Eli's right: Rashad Jennings didn't need to apologize

Jennings apologizes to Eli, Coughlin, team and fans (1:50)

First Take's Stephen A. Smith and Skip Bayless react to the news that New York Giants RB Rashad Jennings apologized to QB Eli Manning, coach Tom Coughlin and the rest of the organization for comments he made earlier in the week. (1:50)

EAST RUTHERFORD, N.J. -- Giants RB Rashad Jennings' apology column in Wednesday's New York Post fit nicely into the established football narrative that treats each locker room like a secret society whose secrets must be guarded as though they were crown jewels or nuclear launch codes. An apparent submission to the chorus of "You gotta keep that stuff IN-HOUSE!" emanating from all corners of the old-school FOOBAW community, Jennings' mea culpa hit all the right notes -- deference to the established quarterback, an apology to him, the coaches and the fans, and an explicit reminder about the overarching importance of avoiding any behavior not singularly directed at winning games.

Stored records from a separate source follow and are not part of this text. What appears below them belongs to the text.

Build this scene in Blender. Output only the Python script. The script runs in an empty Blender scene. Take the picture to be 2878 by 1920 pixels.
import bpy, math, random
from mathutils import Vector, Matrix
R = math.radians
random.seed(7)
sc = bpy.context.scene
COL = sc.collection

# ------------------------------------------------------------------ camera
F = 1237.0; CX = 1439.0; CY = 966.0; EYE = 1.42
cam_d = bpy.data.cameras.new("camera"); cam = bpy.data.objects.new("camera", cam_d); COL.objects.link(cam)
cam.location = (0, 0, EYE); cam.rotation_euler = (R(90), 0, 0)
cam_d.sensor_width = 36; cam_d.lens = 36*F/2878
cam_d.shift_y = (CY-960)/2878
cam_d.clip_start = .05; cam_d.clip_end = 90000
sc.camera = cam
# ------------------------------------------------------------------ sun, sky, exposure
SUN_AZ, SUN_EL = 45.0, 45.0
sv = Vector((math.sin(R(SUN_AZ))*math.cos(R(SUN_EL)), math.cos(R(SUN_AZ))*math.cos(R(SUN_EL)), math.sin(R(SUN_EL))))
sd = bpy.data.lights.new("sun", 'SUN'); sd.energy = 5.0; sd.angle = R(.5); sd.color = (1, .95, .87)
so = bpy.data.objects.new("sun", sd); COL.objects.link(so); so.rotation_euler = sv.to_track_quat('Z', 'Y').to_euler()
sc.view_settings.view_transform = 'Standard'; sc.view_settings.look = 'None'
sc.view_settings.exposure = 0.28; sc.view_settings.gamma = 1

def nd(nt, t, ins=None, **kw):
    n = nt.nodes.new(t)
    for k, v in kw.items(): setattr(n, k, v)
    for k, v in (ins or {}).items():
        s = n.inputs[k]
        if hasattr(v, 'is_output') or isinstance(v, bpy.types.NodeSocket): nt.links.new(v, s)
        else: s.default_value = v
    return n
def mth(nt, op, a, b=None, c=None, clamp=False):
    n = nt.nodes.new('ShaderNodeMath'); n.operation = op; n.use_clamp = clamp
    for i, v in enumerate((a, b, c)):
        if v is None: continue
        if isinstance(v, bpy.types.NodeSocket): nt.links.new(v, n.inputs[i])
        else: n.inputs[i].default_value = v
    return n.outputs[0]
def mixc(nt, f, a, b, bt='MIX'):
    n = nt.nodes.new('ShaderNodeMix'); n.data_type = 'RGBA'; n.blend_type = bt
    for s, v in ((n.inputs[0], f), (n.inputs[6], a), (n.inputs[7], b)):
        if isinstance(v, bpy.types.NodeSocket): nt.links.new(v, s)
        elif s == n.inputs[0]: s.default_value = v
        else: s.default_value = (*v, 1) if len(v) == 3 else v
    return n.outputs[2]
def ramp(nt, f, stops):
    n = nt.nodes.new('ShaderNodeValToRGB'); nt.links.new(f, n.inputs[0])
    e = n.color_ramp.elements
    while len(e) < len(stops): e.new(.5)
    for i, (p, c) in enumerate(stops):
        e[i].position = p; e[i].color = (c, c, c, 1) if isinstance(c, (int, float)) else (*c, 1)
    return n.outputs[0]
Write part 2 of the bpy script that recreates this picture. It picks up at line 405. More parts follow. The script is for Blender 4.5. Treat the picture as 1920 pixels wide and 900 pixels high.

Funny thing, though. You know who thought this was all really, really silly? Eli Manning.

"Rashad didn't do anything wrong," the New York Giants quarterback said Wednesday.

No, he didn't. Not one single thing. When I found Jennings in the locker room after Sunday night's gut-slicing loss to the Cowboys, he was extremely upset. Everybody in that room was. Prince Amukamara said he wanted to create an "I Hate Tony Romo" Web series because Romo keeps beating them in the final minutes of games. Robert Ayers brushed off coach Tom Coughlin's effort to take full responsibility with a gruff, "We weren't good enough." Odell Beckham Jr. didn't even come out to talk.

So Jennings and I were talking about the game, and he had this long pause, and clearly wanted to get something off his chest, and he said, "As a running back, it's really tough when they tell you not to score."

I asked what he was talking about and he elaborated a bit, saying he could have scored on either first or second down but was told not to. Then I texted him the next day to ask if he could clarify some things, and he was kind enough to call me back and do just that.

"That call comes in from the sideline," Jennings said Monday afternoon. Of course, he personally got the call from Manning, since Manning is the one who talks in the huddle. But Jennings never once said it was Manning's decision to tell him not to score. We found that out later from Coughlin and Manning. Jennings was being a good teammate and a good human being, answering questions honestly and actually kind of carefully, making it clear more than once that he wasn't disagreeing with the decision on anything but a visceral level. He said of course he wanted to score, "but that's just the football player in you."

How this got to a crazy enough point that Jennings felt the need to publicly apologize is a study in modern sports overreaction. He obviously took way more heat than he deserved from outside the building; this became a talk-show topic Monday, and the traditionalist crowd lined up to bellow about the sanctity of the locker room and the evils of being honest with the media. I also get the strong sense that Jennings got a talking-to within the walls of Giants headquarters, though all Coughlin would say about it Wednesday was, "We've had the conversations and we're on to Atlanta."

Nothing Jennings said was with the intention of casting Manning in a bad light. Nobody in the Giants' locker room has anything but total reverence for Manning, the even-keeled two-time Super Bowl champ they'd all rather be than belittle. Jennings was being honest about the way he felt Sunday night, then on Monday he was answering questions honestly in an effort to be kind and helpful, because he's an honest, kind and helpful guy.

Unfortunately for him, such virtues aren't always admired in an NFL that allows Bill Belichick to mumble and condescend rather than educate, that defends Marshawn Lynch for looking fellow human beings in the eye and refusing to answer their basic questions, that operates as though the unveiling of any X-and-O-related thought might immediately trigger an 11-game losing streak.

Do we really want these guys to never be honest? Do we want to start getting our information directly from the teams and the players' Facebook pages and whatever this thing is that Derek Jeter has decided to spend the early part of his retirement publishing? Do we really want all these guys to be robots who won't tell the truth for fear of consequence? The sports fan in me doesn't want that, and I'll bet, no matter how much you nod when your favorite player bashes "the media," the curious sports fan in you doesn't really want that, either.

Jennings' crime was acting like a human being. He was upset, and he was honest about it. He wasn't malicious and he wasn't subversive. All of that stuff got put in later by other people. Jennings didn't need to apologize for anything he actually did -- just for what this whole thing became. That's not his fault, and good for Manning for realizing it. There are a lot more important things for the Giants to worry about right now than the level of detail their players offer the media after games.